Le deuxième argument justifiant la pertinence du latin est que ses mots sont très précis (c’est également le cas pour le grec ancien). Par exemple, en lisant la Bible, on se rend compte des problèmes d’interprétation que peuvent susciter les langues sémitiques. Nous n’avons pas ce genre de souci avec la langue latine. En effet, c’est une langue dotée d’une logique rigoureuse, rendant les erreurs d’interprétation plus difficiles. Julio de la Vega-Hazas.
Le latin possède assurément certains avantages, mais ne faudrait-il pas pousser cette logique en lisant les textes liturgiques de l'Ancien Testament en hébreu et ceux du Nouveau Testament en grec. Nos traductions interprètent et déforment bien des mots originaux.

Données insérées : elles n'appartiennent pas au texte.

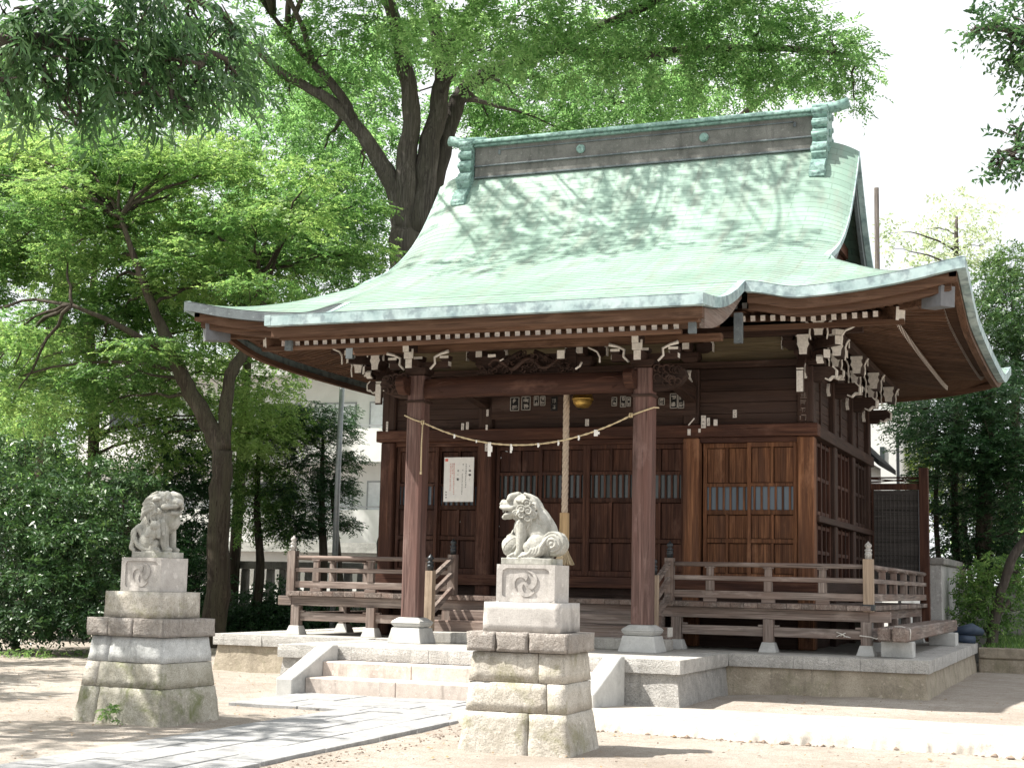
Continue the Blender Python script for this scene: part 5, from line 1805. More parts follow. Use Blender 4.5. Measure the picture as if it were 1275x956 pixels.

Par ailleurs, Jésus est venu nous rejoindre dans notre humanité, en parlant la langue des hommes. Si le latin exprime la transcendance, la langue vernaculaire manifeste l'incarnation de Dieu dans notre monde. Dans le récit des disciples d'Emmaüs, Jésus vient rejoindre les deux disciples dans leur désarroi, puis rompt le pain. Dans l'eucharistie, Jésus nous rejoint et se donne à nous. Nos célébrations ont certes perdu la dimension de repas présente aux origines, mais elles n'en demeurent pas moins un temps de communion, un "corps à corps" entre le Christ vivant et nous-mêmes.
Unité dans la diversité ?
Unité ne signifie pas uniformité. L'Église catholique se compose d'une Église romaine occidentale et de vingt-trois Églises orientales, chacune ayant son rite et sa discipline. La diversité constitue une richesse dès lors qu'elle ne nuit pas à l'unité. Celle-ci se traduit dans une même confession de foi et dans l'annonce de l'évangile. Seul le Christ est le chemin, la vie et la vérité (Jn 14,6).